Plaintiff Linda Emmanoulidis was walking her dog in Enos Park in Jersey City when she tripped and fell on an uneven pavement and sustained injuries. The issue in Emmanoulidis v. City of Jersey City, 2023 N.J. Super. Unpub. LEXIS 477 (App. Div. Mar. 30, 2023) was whether the City could be liable for a pedestrian accident caused by a trip and fall on an uneven pavement under the Tort Claims Act.

Prior to her fall, Plaintiff had never walked in the area before and did not know how long the condition existed. After her fall, Plaintiff retained an engineering expert who opined that the elevation of the crack where Plaintiff stated she fell was 1/2 – 3/4 inches. In his report, the expert noted that some of the concrete sidewalk slabs showed signs of repairs but not in the specific area where plaintiff fell. The report did not indicate when the repairs were done and who performed the work.

Plaintiff sued the City of Jersey City claiming that the uneven pavement was a dangerous condition which caused her accident. The City moved for summary judgment dismissal, contending that the plaintiff had not established the existence of a dangerous condition of which the City had actual or constructive notice. In addition, the City contended plaintiff did not demonstrate that the City’s conduct was palpably unreasonable.  In response to the motion, plaintiff presented a certification from her brother-in-law, a retired Jersey City police officer. He certified that, in course of his job, he had searched evidence in the area where plaintiff fell and the condition of the pavement was exactly as it was on the day she fell for at least four years.

The trial court granted the City’s motion for summary judgment, holding that the plaintiff had not demonstrated the uneven sidewalk was a dangerous condition and that the City had actual or constructive notice of the “declivity in the walkway.” The Court reviewed the photographs on record and concluded that the condition was not so open and obvious to provide the City of constructive notice of a dangerous condition. 

Upon appeal, plaintiff argued that the court erred in finding: 1) the uneven pavement was not a dangerous condition; 2) the City was aware of the dangerous condition; and 3) the City’s failure to fix the dangerous condition was palpably unreasonable. The Appellate Division noted that under the Tort Claims Act, a dangerous condition exists when there is a defect in the physical condition of the property itself. The Court held that whether the defect in the pavement was a dangerous condition could be left to the jury for determination.

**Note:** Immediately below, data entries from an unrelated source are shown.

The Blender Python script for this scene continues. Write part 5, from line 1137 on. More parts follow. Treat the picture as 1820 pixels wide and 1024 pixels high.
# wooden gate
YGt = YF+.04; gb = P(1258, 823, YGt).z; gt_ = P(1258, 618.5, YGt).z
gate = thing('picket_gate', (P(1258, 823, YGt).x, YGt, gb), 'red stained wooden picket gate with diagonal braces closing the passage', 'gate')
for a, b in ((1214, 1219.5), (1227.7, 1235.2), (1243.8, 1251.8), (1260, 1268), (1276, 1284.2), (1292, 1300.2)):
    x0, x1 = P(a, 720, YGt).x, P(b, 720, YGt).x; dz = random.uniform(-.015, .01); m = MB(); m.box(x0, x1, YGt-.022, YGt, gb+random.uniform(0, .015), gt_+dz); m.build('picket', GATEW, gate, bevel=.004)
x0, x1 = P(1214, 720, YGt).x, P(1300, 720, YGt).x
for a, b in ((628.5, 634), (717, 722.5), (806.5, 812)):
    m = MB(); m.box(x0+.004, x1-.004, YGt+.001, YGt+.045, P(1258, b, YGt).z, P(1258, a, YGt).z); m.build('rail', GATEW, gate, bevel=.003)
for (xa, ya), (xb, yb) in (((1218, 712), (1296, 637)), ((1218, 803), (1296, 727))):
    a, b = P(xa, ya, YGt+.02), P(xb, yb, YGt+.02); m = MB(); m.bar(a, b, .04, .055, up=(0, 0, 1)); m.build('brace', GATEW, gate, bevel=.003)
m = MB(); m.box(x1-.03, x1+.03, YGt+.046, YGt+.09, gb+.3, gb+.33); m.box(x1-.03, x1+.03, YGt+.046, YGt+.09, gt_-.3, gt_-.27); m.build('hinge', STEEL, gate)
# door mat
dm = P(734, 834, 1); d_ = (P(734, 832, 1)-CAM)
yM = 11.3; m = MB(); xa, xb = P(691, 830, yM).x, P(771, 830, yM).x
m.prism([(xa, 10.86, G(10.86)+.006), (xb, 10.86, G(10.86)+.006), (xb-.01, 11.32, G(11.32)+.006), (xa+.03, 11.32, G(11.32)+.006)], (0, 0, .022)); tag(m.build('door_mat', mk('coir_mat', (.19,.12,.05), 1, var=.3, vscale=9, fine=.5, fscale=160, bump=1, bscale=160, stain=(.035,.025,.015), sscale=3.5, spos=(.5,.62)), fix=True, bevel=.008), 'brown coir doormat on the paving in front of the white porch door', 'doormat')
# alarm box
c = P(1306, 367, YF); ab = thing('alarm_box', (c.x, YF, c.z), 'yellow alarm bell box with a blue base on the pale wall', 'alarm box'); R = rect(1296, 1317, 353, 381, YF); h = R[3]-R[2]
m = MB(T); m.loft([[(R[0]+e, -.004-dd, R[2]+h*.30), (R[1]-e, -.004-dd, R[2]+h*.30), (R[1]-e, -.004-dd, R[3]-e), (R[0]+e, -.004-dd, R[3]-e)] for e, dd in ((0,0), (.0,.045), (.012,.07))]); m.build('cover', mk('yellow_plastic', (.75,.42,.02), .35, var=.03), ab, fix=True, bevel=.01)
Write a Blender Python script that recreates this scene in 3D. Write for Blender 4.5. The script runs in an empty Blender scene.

To determine the issue of notice, the Court considered that the plaintiff could not establish: 1) the duration for which the crack was present; 2) there was no evidence to show that the City had actual knowledge of the crack; 3) the City had no record of any complaints regarding the crack; and 4) the certification offered by plaintiff’s brother-in-law did not satisfy the notice to public entity standard. In addition, plaintiff could not show the crack was open and obvious. Thus, the Appellate Division held that plaintiff did not demonstrate that the City had actual or constructive notice of the defect. Therefore, the Court ruled that the plaintiff did not establish that the City was liable under the Tort Claims Act and affirmed the summary judgment dismissal.

Plaintiff Shneequa Easterling had been walking on a public sidewalk abutting defendant’s home when she slipped and fell on ice, injuring her neck and back, as well as her right ankle.  She filed a lawsuit against the defendant homeowner, George Johnson, who owned the two-family home abutting the public sidewalk.  The issue in Easterling v. Johnson, 2023 N.J. Super. Unpub. LEXIS 905 (App. Div. June 9, 2023) was whether the defendant homeowner could be liable to the plaintiff for the injuries incurred while walking on the public sidewalk abutting his two-family home. 

Plaintiff contended that the defendant was operating a multi-family rental property and was negligent in failing to warn pedestrians about the ice that existed on the sidewalk next to his property.  She claimed that he failed to keep the premises in a safe condition.

At the trial court level, the defendant moved for a summary judgment, arguing that as a residential homeowner, he had no duty to clear snow and ice from the sidewalk abutting his property.  The trial court judge agreed with the defendant and found that his property was residential in nature and, thus, he had no duty to remove snow or ice on the public sidewalk.

This order was appealed to the Appellate Division.  On appeal, the plaintiff argued that the order granting summary judgment should be reversed because defendant could be held liable for the icy condition of the sidewalk abutting his property, even if it was residential.  She contended that he could be liable if, in clearing the ice and snow from the sidewalk next to his property, he increased the hazard by introducing some element of danger.

The Appellate Division noted prior case law that “absent negligent construction or repair,” the residential property owner “does not owe a duty of care to a pedestrian injured as a result of the condition of the sidewalk abutting the landowner’s property.”  On the other hand, commercial property owners do have such a duty to maintain the sidewalk.

The Court found that there was no evidence in the record that the defendant had made any repairs or otherwise created a dangerous condition on the sidewalk next to his home prior to plaintiff’s fall.  There was also no proof that the defendant’s property was primarily commercial in nature.  The record was devoid of evidence that the defendant had utilized his property for any purpose in the past 40 years as other than his own residence.  There was no evidence that he had rented or generated a profit from any portion of the property.  Thus, the record fairly established that the nature and purpose of defendant’s owner occupied property was primarily residential and not commercial.

Thus, the Appellate Division agreed with the trial court’s order granting summary judgment and affirmed the decision.